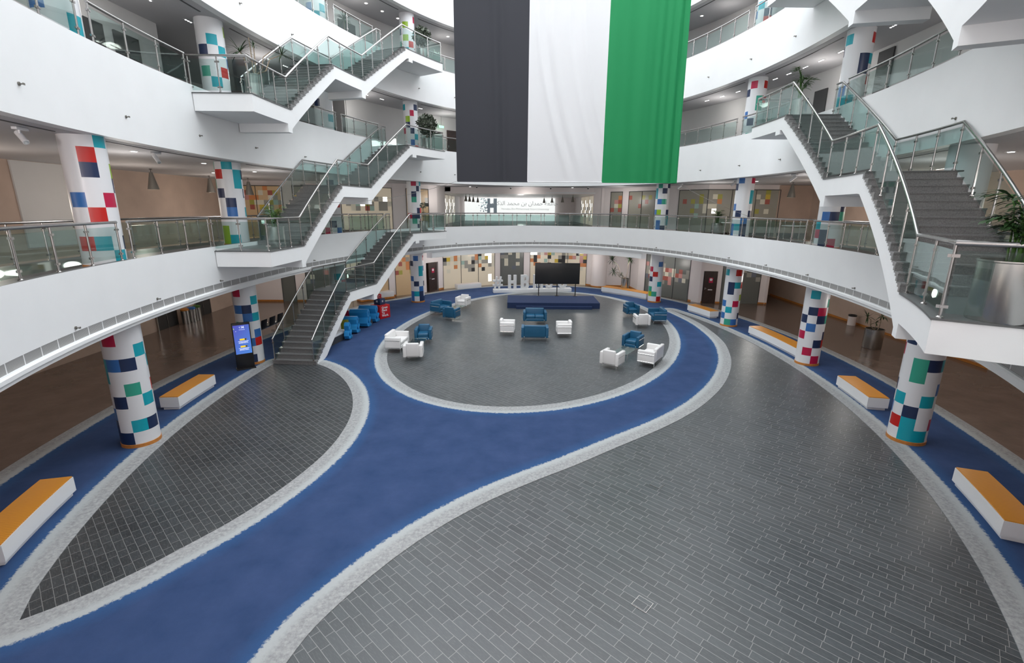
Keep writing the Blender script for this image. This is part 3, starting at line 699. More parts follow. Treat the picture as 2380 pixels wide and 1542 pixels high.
l2 = {
 'A': ([-66, -21, 24, 69], ['WWNCW', 'WWWCW', 'WBWWW', 'WLBWW', S, 'WWCWW', 'WKWWW', S, S]),
 'B': ([-61, -17, 27, 68], ['GWNWW', S, 'WWCWW', 'WGWRW', 'WWWWB', 'WNWCW', 'WWCWW', 'WWWWL', S]),
 'C': ([-66, -21, 24, 69], [S, 'WWWWC', 'WWWCW', S, 'WNWWW', S, 'WWWNW', 'WBWWW', S]),
 'D': ([-44, -6, 27, 70], ['WNWRW', 'WWBWW', 'WWWCW', 'KWNWW', 'WNWWC', 'WLWWW', 'WWKWW', 'CWWNW', S]),
 'E': ([-44, -6, 27, 70], ['WBWWW', 'WWRWW', S, 'WCWNW', S, 'WWGWW', 'WKWWW', S, S]),
 'F': ([-42, 0, 40, 80], ['WGWWW', 'WWWKW', 'WNWWW', 'BWWWW', 'WWGWW', 'WWGRW', 'NWWWW', 'WKWRW', S]),
 'G': ([-72, -29, 8, 53], ['WBWWW', 'WCCWW', 'WBWWW', 'WWWWR', 'WWWNW', 'WWWNC', 'NWWWW', 'WCWWR', S])}
l3 = {
 'C': ([-66, -21, 24, 69], ['WNWCW', 'WWCWW', 'WBWCW', 'WWWWW', 'WRWWW', S, S, S, S]),
 'D': ([-36, 9, 52, 80], ['WWWWW', S, 'WCWWW', 'GWRWW', 'WLWWW', 'NWWCW', 'WLWWW', 'WWWKW', S]),
 'E': ([-36, 9, 52, 80], ['WWWWW', 'WBWWW', 'WCWWW', 'GWRWW', 'WLWWW', 'NWWCW', S, S, S]),
 'F': ([-60, -15, 30, 75], ['WRWWW', 'WWRCW', 'BWNWW', 'WCWWW', 'WWCWW', 'WNWBW', 'WWCWW', 'WWWNW', S])}
WHERE = {'A': 'nearest on the left', 'B': 'second on the left', 'C': 'third on the left, behind the stairs', 'D': 'farthest on the left', 'E': 'farthest on the right', 'F': 'third on the right', 'G': 'second on the right', 'H': 'nearest on the right'}
for lv, (dct, z0, z1, nm) in enumerate(((gr, .012, B1, 'ground floor'), (l1, F1, B2, 'first floor'), (l2, F2, B3, 'second floor'), (l3, F3, B4, 'third floor'))):
    for k, (b, rows) in dct.items():
        lab = '%s column with coloured squares, %s' % (nm, WHERE[k])
        column(k, z0, z1, b, rows, lab, nm, lv*31+ord(k))

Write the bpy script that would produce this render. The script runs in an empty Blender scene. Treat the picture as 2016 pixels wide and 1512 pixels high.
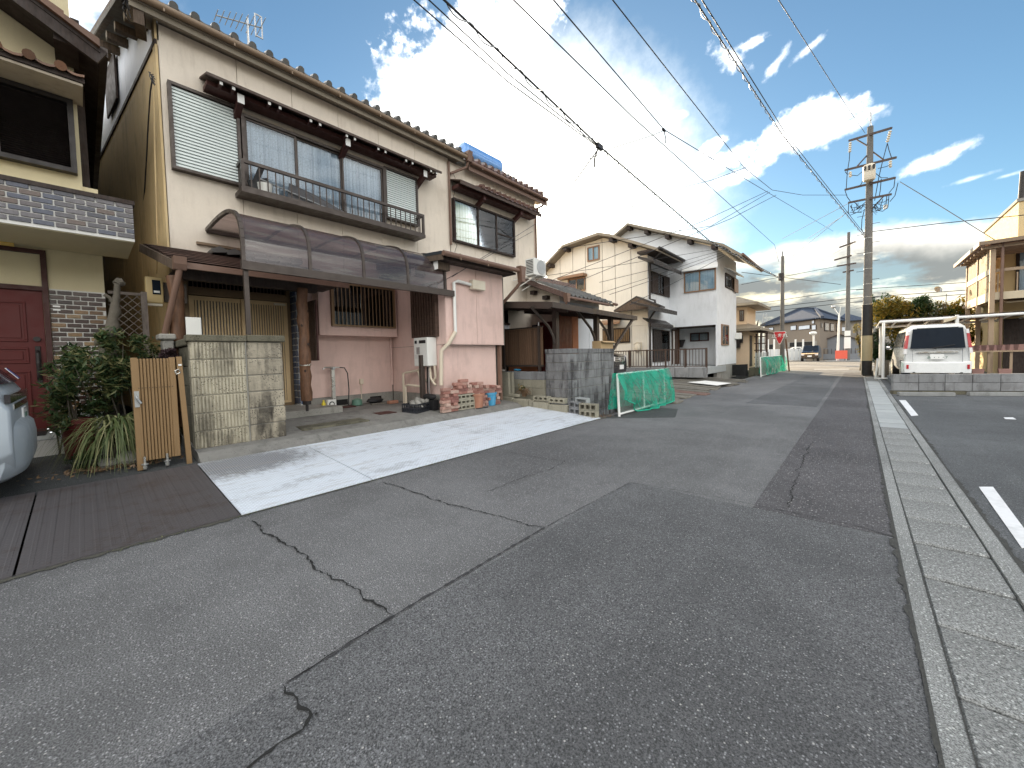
import bpy, bmesh, math, random
from mathutils import Vector, Matrix
rad = math.radians
rng = random.Random(7)
SC = bpy.context.scene
COL = SC.collection

# ------------------------------------------------------------------ camera
YAW, PITCH, ROLL, EYE, FPX = rad(41.96), rad(-2.37), rad(-1.39), 1.30, 757.0
_d = Vector((-math.sin(YAW) * math.cos(PITCH), math.cos(YAW) * math.cos(PITCH), math.sin(PITCH)))
_r0 = Vector((math.cos(YAW), math.sin(YAW), 0)); _u0 = _r0.cross(_d)
_r = _r0 * math.cos(ROLL) + _u0 * math.sin(ROLL); _u = _r.cross(_d)
cam = bpy.data.cameras.new('camera')
camo = bpy.data.objects.new('camera', cam); COL.objects.link(camo)
cam.sensor_width = 36; cam.lens = 36 * FPX / 2016; cam.shift_y = -21.0 / 2016
cam.clip_start = .05; cam.clip_end = 3000
M = Matrix((_r, _u, -_d)).transposed().to_4x4(); M.translation = (0, 0, EYE)
camo.matrix_world = M
SC.camera = camo

def ray(x, y): return _d + _r * ((x - 1008) / FPX) - _u * ((y - 735) / FPX)
def on(axis, v, x, y):            # the point of the world plane axis=v seen along a line of sight
    q = ray(x, y); o = Vector((0, 0, EYE))
    return o + q * ((v - o[axis]) / q[axis])
def px(X, x, y): p = on(0, X, x, y); return p.y, p.z
def py(Y, x, y): p = on(1, Y, x, y); return p.x, p.z
def pz(Z, x, y): p = on(2, Z, x, y); return p.x, p.y

# ------------------------------------------------------------------ exposure
SC.view_settings.view_transform = 'Standard'; SC.view_settings.look = 'None'
SC.view_settings.exposure = 1.5; SC.view_settings.gamma = 1
SC.view_settings.use_curve_mapping = False
SC.cycles.max_bounces = 6; SC.cycles.transparent_max_bounces = 16
SC.cycles.diffuse_bounces = 4
SC.cycles.sample_clamp_indirect = 6

# ------------------------------------------------------------------ sun
SUN_AZ, SUN_EL = rad(37.5), rad(16.0)      # azimuth counted from +Y towards -X
SUN_DIR = Vector((-math.sin(SUN_AZ) * math.cos(SUN_EL), math.cos(SUN_AZ) * math.cos(SUN_EL), math.sin(SUN_EL)))
sl = bpy.data.lights.new('sun', 'SUN'); sl.energy = 5.0; sl.angle = rad(.6); sl.color = (1, .80, .55)
so = bpy.data.objects.new('sun', sl); COL.objects.link(so)
so.rotation_euler = SUN_DIR.to_track_quat('Z', 'Y').to_euler()

# ------------------------------------------------------------------ node helpers
class NT:
    def __init__(s, tree): s.t = tree; s.n = tree.nodes; s.l = tree.links
    def new(s, typ, **kw):
        n = s.n.new(typ)
        for k, v in kw.items(): setattr(n, k, v)
        return n
    def put(s, sock, v):
        if isinstance(v, bpy.types.NodeSocket): s.l.new(v, sock)
        elif isinstance(v, (tuple, list)) and len(v) == 3 and sock.type == 'RGBA': sock.default_value = (*v, 1)
        else: sock.default_value = v
    def math(s, op, a, b=0.0, c=None, clamp=False):
        n = s.new('ShaderNodeMath', operation=op, use_clamp=clamp)
        s.put(n.inputs[0], a); s.put(n.inputs[1], b)
        if c is not None: s.put(n.inputs[2], c)
        return n.outputs[0]
    def vmath(s, op, a, b=(0, 0, 0)):
        n = s.new('ShaderNodeVectorMath', operation=op)
        s.put(n.inputs[0], a)
        if op == 'SCALE': s.put(n.inputs['Scale'], b)
        else: s.put(n.inputs[1], b)
        return n.outputs['Value'] if op in ('DOT_PRODUCT', 'LENGTH') else n.outputs['Vector']
    def noise(s, vec, scale, detail=3, rough=.55, out='Fac'):
        n = s.new('ShaderNodeTexNoise'); s.put(n.inputs['Vector'], vec)
        n.inputs['Scale'].default_value = scale; n.inputs['Detail'].default_value = detail
        n.inputs['Roughness'].default_value = rough
        return n.outputs[out]
    def vor(s, vec, scale, feature='F1', out='Distance'):
        n = s.new('ShaderNodeTexVoronoi', feature=feature); s.put(n.inputs['Vector'], vec)
        n.inputs['Scale'].default_value = scale
        return n.outputs[out]
    def rng(s, v, a, b, c, d, mode='SMOOTHSTEP'):
        n = s.new('ShaderNodeMapRange', interpolation_type=mode)
        s.put(n.inputs[0], v)
        for i, q in enumerate((a, b, c, d)): s.put(n.inputs[1 + i], q)
        return n.outputs[0]
    def mix(s, f, a, b, blend='MIX'):
        n = s.new('ShaderNodeMix', data_type='RGBA', blend_type=blend)
        s.put(n.inputs[0], f); s.put(n.inputs[6], a); s.put(n.inputs[7], b)
        return n.outputs[2]
    def mapv(s, vec, scale):
        return s.vmath('MULTIPLY', vec, scale)
    def ramp(s, f, stops, interp='LINEAR'):
        n = s.new('ShaderNodeValToRGB'); s.put(n.inputs[0], f)
        cr = n.color_ramp; cr.interpolation = interp
        while len(cr.elements) < len(stops): cr.elements.new(.5)
        for e, (p, c) in zip(cr.elements, stops): e.position = p; e.color = (*c, 1)
        return n.outputs[0]

# ------------------------------------------------------------------ sky and clouds
world = bpy.data.worlds.new('World'); SC.world = world; world.use_nodes = True
W = NT(world.node_tree)
for n in list(W.n): W.n.remove(n)
sky = W.new('ShaderNodeTexSky', sky_type='NISHITA')
sky.sun_disc = False; sky.sun_elevation = SUN_EL; sky.sun_rotation = -SUN_AZ
sky.air_density = 1.0; sky.dust_density = .35; sky.ozone_density = 1.6
gen = W.new('ShaderNodeTexCoord').outputs['Generated']
SKY_K = .062; FILL_CLOUD_L = 1.4
base = W.vmath('SCALE', W.vmath('MULTIPLY', sky.outputs[0], (.76, .96, 1.0)), SKY_K)
sep = W.new('ShaderNodeSeparateXYZ'); W.put(sep.inputs[0], gen)
elev = sep.outputs[2]
def cen(n): return W.math('SUBTRACT', n, .5)
n5 = cen(W.noise(gen, 5.5, 3, .5)); n13 = cen(W.noise(W.vmath('ADD', gen, (3.1, 1.7, .4)), 15.0, 4, .6)); n34 = cen(W.noise(gen, 46.0, 6, .65))
wob = W.math('ADD', W.math('ADD', W.math('MULTIPLY', n5, 1.5), W.math('MULTIPLY', n13, 1.9)), W.math('MULTIPLY', n34, 1.15))
def blob(x, y, rx, ry, rot=0, amp=1.0, soft=.55, top=1.0):
    c = ray(x, y).normalized()
    right = c.cross(Vector((0, 0, 1))).normalized(); up = right.cross(c)
    a = math.cos(rad(rot)); b = math.sin(rad(rot))
    k = 1 / (757 * (1 + ((x - 1008) / 757) ** 2) ** .5)
    U = (right * a + up * b) / (rx * k); V = (up * a - right * b) / (ry * k)
    p = W.math('SUBTRACT', W.vmath('DOT_PRODUCT', gen, tuple(U)), c.dot(U)); q = W.math('SUBTRACT', W.vmath('DOT_PRODUCT', gen, tuple(V)), c.dot(V))
    r = W.math('SQRT', W.math('ADD', W.math('MULTIPLY', p, p), W.math('MULTIPLY', q, q)))
    r = W.math('ADD', r, W.math('MULTIPLY', wob, amp))
    front = W.math('GREATER_THAN', W.vmath('DOT_PRODUCT', gen, tuple(c)), .2)
    return W.math('MULTIPLY', W.math('MULTIPLY', W.rng(r, 1.05, 1.05 - soft, 0, 1), front), top)
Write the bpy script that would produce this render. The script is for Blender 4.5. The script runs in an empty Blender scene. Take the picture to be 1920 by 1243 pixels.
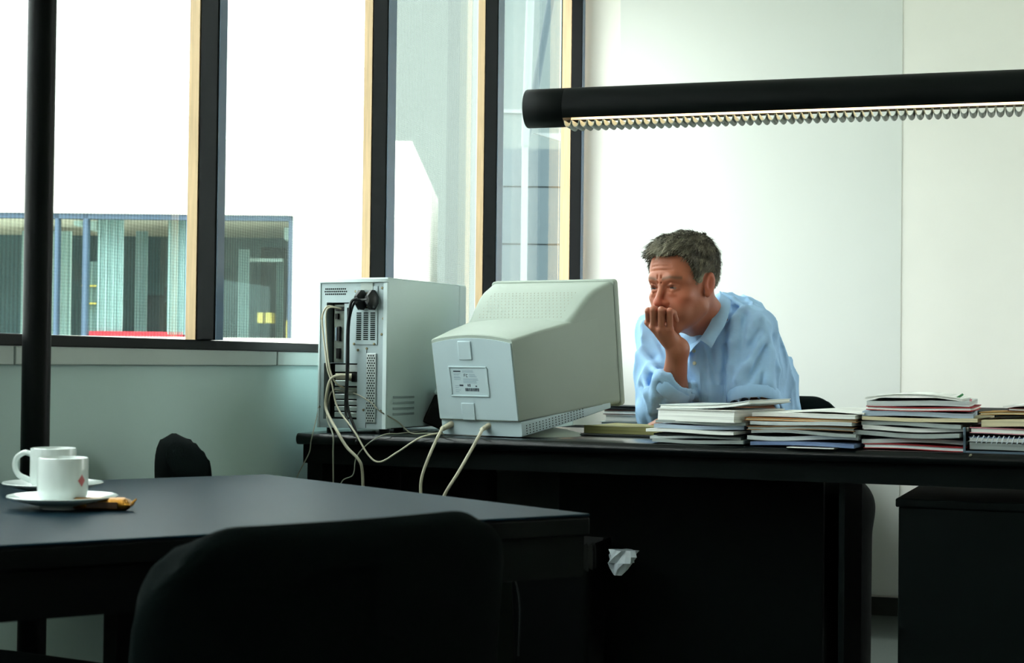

▶ _Short task_
The material above holds pictures; leave them out. Repeat exactly the lines from the one containing "1512 pixels high." through the one containing "SC.camera = camo", and nothing else.

▶ _Expected answer_
Write the bpy script that would produce this render. The script runs in an empty Blender scene. Treat the picture as 2016 pixels wide and 1512 pixels high.
import bpy, bmesh, math, random
from mathutils import Vector, Matrix
rad = math.radians
rng = random.Random(7)
SC = bpy.context.scene
COL = SC.collection

# ------------------------------------------------------------------ camera
YAW, PITCH, ROLL, EYE, FPX = rad(41.96), rad(-2.37), rad(-1.39), 1.30, 757.0
_d = Vector((-math.sin(YAW) * math.cos(PITCH), math.cos(YAW) * math.cos(PITCH), math.sin(PITCH)))
_r0 = Vector((math.cos(YAW), math.sin(YAW), 0)); _u0 = _r0.cross(_d)
_r = _r0 * math.cos(ROLL) + _u0 * math.sin(ROLL); _u = _r.cross(_d)
cam = bpy.data.cameras.new('camera')
camo = bpy.data.objects.new('camera', cam); COL.objects.link(camo)
cam.sensor_width = 36; cam.lens = 36 * FPX / 2016; cam.shift_y = -21.0 / 2016
cam.clip_start = .05; cam.clip_end = 3000
M = Matrix((_r, _u, -_d)).transposed().to_4x4(); M.translation = (0, 0, EYE)
camo.matrix_world = M
SC.camera = camo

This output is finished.